For the John Templeton Foundation, I wrote about the groundbreaking capture of a black hole’s shadow.
Scientists unveiled the first-ever image captured of a black hole on April 10, a landmark achievement that was supported in part by a $7.2 million grant from the John Templeton Foundation. The image, which shows the light-ringed dark shadow of the black hole at the center of Messier 87 (M87), a massive galaxy in the Virgo star cluster, was captured using the Event Horizon Telescope (EHT), an array of seven observatories around the globe linked to create an earth-sized super-telescope.

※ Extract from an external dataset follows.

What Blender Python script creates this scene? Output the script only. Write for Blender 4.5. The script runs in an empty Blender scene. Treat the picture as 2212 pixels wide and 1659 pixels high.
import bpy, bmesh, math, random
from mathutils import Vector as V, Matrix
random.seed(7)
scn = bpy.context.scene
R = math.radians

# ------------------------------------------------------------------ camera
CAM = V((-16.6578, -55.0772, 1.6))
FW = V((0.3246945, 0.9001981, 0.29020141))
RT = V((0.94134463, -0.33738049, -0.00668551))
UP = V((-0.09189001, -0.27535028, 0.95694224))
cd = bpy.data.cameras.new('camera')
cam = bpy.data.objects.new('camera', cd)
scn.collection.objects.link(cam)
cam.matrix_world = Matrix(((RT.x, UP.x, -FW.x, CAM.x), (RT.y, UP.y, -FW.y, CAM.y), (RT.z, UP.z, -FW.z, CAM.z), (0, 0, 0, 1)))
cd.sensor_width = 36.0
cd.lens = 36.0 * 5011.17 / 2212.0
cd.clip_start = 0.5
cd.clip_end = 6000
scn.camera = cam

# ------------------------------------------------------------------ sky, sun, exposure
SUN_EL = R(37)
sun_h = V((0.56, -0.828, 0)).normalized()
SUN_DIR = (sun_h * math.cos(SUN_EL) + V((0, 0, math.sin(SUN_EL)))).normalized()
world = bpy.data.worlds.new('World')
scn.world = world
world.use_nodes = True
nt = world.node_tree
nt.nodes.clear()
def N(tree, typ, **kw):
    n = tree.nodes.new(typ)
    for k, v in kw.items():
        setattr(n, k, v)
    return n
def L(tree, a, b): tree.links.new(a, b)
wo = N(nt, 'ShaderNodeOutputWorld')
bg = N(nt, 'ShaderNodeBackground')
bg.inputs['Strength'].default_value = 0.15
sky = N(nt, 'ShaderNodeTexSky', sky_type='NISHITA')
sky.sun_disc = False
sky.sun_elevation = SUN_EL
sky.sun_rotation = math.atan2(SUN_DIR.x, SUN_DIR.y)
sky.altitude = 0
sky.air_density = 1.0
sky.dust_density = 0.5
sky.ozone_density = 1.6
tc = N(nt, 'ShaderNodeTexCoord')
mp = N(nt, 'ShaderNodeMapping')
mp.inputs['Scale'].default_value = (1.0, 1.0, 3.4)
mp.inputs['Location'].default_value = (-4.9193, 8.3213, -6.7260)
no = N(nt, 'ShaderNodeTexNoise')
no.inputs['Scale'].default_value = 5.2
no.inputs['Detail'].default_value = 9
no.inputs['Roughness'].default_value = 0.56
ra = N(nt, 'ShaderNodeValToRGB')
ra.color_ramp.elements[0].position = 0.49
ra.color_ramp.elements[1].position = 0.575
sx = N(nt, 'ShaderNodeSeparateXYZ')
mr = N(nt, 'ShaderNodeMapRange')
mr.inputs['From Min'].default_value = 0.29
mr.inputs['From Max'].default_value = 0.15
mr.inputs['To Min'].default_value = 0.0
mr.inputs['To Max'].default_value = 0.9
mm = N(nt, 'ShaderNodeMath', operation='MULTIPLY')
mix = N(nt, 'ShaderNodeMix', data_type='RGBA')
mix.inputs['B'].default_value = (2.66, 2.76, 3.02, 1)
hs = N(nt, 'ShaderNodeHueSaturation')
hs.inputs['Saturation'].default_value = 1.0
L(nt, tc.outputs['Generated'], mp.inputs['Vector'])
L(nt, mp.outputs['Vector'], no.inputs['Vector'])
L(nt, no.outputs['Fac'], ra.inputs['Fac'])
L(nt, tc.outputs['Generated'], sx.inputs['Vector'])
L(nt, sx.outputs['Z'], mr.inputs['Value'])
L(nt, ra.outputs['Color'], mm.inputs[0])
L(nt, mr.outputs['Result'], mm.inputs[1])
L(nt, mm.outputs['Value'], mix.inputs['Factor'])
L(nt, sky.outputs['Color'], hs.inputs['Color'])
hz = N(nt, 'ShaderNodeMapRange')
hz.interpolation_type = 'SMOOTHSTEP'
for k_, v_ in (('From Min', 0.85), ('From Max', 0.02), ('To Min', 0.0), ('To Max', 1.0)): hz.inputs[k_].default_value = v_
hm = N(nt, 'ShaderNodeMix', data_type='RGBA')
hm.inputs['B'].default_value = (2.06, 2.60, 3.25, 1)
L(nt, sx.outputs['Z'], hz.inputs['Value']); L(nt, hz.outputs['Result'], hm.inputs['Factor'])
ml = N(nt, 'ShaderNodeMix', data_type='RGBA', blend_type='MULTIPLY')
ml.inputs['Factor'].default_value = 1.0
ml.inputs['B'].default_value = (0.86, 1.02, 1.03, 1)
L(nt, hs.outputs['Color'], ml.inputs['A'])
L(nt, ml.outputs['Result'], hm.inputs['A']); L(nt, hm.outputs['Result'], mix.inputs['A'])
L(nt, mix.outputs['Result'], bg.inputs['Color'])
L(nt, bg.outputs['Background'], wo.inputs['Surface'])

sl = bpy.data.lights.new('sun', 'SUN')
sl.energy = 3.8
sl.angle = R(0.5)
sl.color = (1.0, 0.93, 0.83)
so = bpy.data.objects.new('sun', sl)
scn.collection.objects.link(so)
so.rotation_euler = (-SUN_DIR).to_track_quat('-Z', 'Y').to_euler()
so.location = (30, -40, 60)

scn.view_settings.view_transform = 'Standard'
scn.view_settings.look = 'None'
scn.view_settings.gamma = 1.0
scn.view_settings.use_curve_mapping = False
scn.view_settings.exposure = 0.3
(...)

Until this morning, all images of black holes were illustrations based on simulations and artistic interpretations of astrophysicists’ predictions. EHT director Sheperd Doeleman, who also heads Harvard’s Black Hole Initiative, revealed the image of M87’s black hole to a gathered crowd of scientists and members of the press. The image he presented was a near-perfect match for what the simulations had predicted. It showed a ring of light bulging at one side, the result of superheated gas swirling around the black hole’s event horizon — the point at which its gravity is so strong that nothing, including light, can escape. “We now know that a black hole that weighs 6.5 billion times what our sun does exists at the center of M87,” Doeleman said. “This is the strongest evidence we have to date for the existence of black holes.”